I was talking with a colleague once about this and they mentioned that as long as everyone being pitched was wearing a suit then they wouldn't worry about the wild claims the sales people made about our software. But if there was an engineer in the room they'd feel obligated to nudge everyone back to reality.
I'm a technical marketer who had owned a lot of the associated infra over my career. I've historically been a major target for sales people from companies in the space.

I've lost count of the times I've had sales people outright lie to me about how audience data or targeting signals work, particularly about the nuances of privacy aspects which I care a great deal about and have done a lot of work with.

These days if I'm serious about something I ensure there's a competent engineer (even a sales engineer) and product person on the call and largely ignore the sales person. I'm even really upfront about it by saying something like "I'm the decision maker, I have very specific technical and product questions and I want to avoid wasting time for either party by moving quickly or getting to a quick 'no', please confirm you can have XYZ people on our first call."

Usually it's been great that way. If they try to jerk me around with those people being unavailable at the last minute, I tell them I'm rescheduling until they can get their calendars in order.

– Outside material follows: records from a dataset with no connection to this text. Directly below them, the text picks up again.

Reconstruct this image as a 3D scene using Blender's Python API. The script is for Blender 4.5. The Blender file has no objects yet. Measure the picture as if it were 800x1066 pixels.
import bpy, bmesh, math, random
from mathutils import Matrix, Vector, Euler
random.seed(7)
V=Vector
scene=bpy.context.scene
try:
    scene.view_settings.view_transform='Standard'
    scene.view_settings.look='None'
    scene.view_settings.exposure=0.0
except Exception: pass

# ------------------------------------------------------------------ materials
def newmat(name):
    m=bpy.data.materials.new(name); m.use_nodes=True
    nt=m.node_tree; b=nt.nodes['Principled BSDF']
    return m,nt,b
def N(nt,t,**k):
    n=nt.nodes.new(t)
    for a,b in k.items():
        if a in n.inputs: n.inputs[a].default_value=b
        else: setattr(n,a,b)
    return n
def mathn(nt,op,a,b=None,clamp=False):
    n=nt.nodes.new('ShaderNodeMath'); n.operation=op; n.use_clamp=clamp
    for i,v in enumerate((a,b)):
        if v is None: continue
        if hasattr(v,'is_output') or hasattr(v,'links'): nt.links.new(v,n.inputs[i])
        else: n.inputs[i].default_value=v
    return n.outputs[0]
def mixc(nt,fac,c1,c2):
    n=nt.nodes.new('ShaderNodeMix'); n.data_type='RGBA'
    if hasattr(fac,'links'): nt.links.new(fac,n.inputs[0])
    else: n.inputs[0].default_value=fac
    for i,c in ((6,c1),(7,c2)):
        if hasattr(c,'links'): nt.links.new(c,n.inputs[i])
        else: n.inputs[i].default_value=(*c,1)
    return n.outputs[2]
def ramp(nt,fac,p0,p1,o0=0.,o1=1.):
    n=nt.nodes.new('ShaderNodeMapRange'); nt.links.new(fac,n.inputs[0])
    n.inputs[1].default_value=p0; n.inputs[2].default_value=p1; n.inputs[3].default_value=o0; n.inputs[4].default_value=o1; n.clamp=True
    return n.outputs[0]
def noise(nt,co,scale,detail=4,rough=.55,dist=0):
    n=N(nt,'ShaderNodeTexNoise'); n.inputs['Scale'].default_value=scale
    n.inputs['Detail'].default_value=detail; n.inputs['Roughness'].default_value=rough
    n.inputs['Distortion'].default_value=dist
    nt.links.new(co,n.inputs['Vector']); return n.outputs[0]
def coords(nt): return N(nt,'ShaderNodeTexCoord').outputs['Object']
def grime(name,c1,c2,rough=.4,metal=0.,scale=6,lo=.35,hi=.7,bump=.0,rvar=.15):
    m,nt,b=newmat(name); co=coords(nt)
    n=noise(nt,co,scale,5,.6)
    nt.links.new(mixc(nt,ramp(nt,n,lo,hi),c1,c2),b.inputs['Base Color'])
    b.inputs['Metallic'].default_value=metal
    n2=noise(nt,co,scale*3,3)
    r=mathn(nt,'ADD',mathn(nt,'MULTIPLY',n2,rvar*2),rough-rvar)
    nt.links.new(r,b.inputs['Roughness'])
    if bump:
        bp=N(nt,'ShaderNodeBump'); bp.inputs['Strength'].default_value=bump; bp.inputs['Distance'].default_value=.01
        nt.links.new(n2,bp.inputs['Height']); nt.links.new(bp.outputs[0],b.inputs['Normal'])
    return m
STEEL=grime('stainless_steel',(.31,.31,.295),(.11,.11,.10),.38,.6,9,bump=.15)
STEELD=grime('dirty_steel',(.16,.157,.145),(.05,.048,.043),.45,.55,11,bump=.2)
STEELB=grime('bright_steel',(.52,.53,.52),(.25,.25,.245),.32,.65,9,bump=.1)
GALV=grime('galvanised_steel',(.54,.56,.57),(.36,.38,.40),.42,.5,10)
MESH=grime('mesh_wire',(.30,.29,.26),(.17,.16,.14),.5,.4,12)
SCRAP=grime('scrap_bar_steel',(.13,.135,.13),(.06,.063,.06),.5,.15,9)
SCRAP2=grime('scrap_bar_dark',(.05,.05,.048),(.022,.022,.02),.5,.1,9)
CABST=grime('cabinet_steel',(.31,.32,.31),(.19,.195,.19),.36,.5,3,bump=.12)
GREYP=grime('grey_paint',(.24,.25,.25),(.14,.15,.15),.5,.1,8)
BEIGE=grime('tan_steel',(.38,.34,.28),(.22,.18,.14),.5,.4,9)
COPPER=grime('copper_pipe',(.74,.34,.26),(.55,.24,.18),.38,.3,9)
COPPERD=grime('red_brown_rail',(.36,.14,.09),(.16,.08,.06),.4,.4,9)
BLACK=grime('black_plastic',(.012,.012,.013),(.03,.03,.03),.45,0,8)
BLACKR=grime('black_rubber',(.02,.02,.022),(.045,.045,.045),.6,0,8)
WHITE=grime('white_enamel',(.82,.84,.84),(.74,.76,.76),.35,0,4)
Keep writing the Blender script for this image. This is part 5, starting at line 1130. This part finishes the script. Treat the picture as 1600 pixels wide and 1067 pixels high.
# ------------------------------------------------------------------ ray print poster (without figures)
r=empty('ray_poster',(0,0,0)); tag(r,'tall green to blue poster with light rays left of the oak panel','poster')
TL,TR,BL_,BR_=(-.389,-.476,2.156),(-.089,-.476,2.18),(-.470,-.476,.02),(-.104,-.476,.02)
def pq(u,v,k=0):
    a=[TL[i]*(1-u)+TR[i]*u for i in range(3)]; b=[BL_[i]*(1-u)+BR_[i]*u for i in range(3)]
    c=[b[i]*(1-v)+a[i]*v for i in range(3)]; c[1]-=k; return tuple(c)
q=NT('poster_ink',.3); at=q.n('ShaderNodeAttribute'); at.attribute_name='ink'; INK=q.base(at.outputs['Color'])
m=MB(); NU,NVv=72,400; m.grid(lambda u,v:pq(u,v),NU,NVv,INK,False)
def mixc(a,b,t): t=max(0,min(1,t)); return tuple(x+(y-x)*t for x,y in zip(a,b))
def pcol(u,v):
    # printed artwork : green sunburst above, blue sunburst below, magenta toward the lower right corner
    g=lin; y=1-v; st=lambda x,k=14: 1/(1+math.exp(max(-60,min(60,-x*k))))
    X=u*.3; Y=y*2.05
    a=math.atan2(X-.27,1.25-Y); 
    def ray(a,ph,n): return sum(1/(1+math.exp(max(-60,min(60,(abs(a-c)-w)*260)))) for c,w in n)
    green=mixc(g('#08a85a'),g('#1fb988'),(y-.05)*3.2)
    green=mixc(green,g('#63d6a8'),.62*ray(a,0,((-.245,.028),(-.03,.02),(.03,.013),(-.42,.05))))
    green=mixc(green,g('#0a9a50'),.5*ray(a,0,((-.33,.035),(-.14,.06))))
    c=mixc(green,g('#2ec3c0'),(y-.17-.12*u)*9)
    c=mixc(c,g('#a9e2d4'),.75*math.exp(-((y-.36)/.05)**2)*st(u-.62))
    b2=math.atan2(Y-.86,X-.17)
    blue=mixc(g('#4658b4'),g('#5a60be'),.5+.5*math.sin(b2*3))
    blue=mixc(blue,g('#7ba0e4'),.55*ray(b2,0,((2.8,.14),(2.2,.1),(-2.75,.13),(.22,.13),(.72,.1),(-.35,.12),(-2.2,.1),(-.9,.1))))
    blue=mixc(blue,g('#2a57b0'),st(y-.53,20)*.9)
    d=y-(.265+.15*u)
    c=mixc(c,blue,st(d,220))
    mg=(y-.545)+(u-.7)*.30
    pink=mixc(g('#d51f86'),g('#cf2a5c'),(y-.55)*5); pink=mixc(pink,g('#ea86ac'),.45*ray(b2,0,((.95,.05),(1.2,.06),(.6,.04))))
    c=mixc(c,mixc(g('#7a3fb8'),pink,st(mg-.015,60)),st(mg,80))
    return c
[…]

This all comes with a responsibility though to make sure I'm not wasting their people's time. So I make sure I've done my homework and have likely sent an agenda/list of questions in advance to discuss. Depending on the relative sizes of my and their company, this can also be an express path to getting executive leadership who can cut through the noise of the process and get some good terms for me.

Three red lines
Sorry can you elaborate
It's from the satirical video "The Expert" (https://www.youtube.com/watch?v=BKorP55Aqvg). It's up there with the "Microservices" Krazam video.
Funny! Thanks
I'd sort of split this up a bit. The engineers seem to know that the promises from sales are lie. The managers and executives sort of claim to know that salesmen exaggerate claims, but the reality of it never really seems to land. Time and time again I'm working for a company who has purchased a product which they're barely making use or, or are flat out using incorrectly because they were charmed by the promises from sales, but not so charmed as to actually staff the software properly to ensure it is well configured, and maintained correctly.
IMO the main problem is the ecosystem around Salesforce. If you are the end user it is (not) ok to have latency lies, but you'll be the only one who feel it. If you aim to other developers build services on top of your product, your latency issues has exponential effect for them.
Yes. So maybe this lawsuit could move the pendulum back from the truthiness state. I see a lot of 'so what' comments but maybe there's a better way.
It won’t move back. These issues exist for reasons, and avoiding lawsuits is already a consideration taken. At the end of the day, they embellish to an extreme because management in the customer companies are usually buying “we used X” prestige and there’s very little accountability in management for such mistakes.